What the film does have, though not in sufficient quantity, is good violence. Again, we're basically watching a decadent "root for the killer" slasher sequel, and that's pretty much always the only selling point of such things. In the absence of compelling tension, at least Sayagues and company stop to linger on gore effects more than I am accustomed to expect from a late-'10s/early-'20s studio-made genre film. The other thing it has to offer, and it's not unrelated, is that the longer it goes along, the more asinine its narrative reveals become. That the old man kidnapped the girl barely even qualifies as a "reveal", but the more we start to pick up about why she's being hunted by those invaders, the more the whole film starts to reveal itself as sordid gutter trash. And yes, in this context, I do mean that as a compliment, or at least that by being trash, Don't Breathe 2 could at least give itself some visceral appeal.

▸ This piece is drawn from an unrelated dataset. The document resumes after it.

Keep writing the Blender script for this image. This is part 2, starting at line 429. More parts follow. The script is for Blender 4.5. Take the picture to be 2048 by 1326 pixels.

Unfortunately, Sayagues never commits to that; he follows the lead of the first movie in presenting this all as achingly grim and straight-faced and heavy, and Lang's performance - weaker than in the first movie since he has worse material to play, but his iron-plated menace is still pretty stomach-churning to watch, in the right ways - further cements this as a movie that is not trying to be "fun" much at all. So it can't even be good grubby exploitation, which is surely the only way that a sequel making this particular villain a protagonist was ever going to work out. Anyway, it's all a very dreary experience, though I can't say that I ever expected a followup to Don't Breathe to be anything else.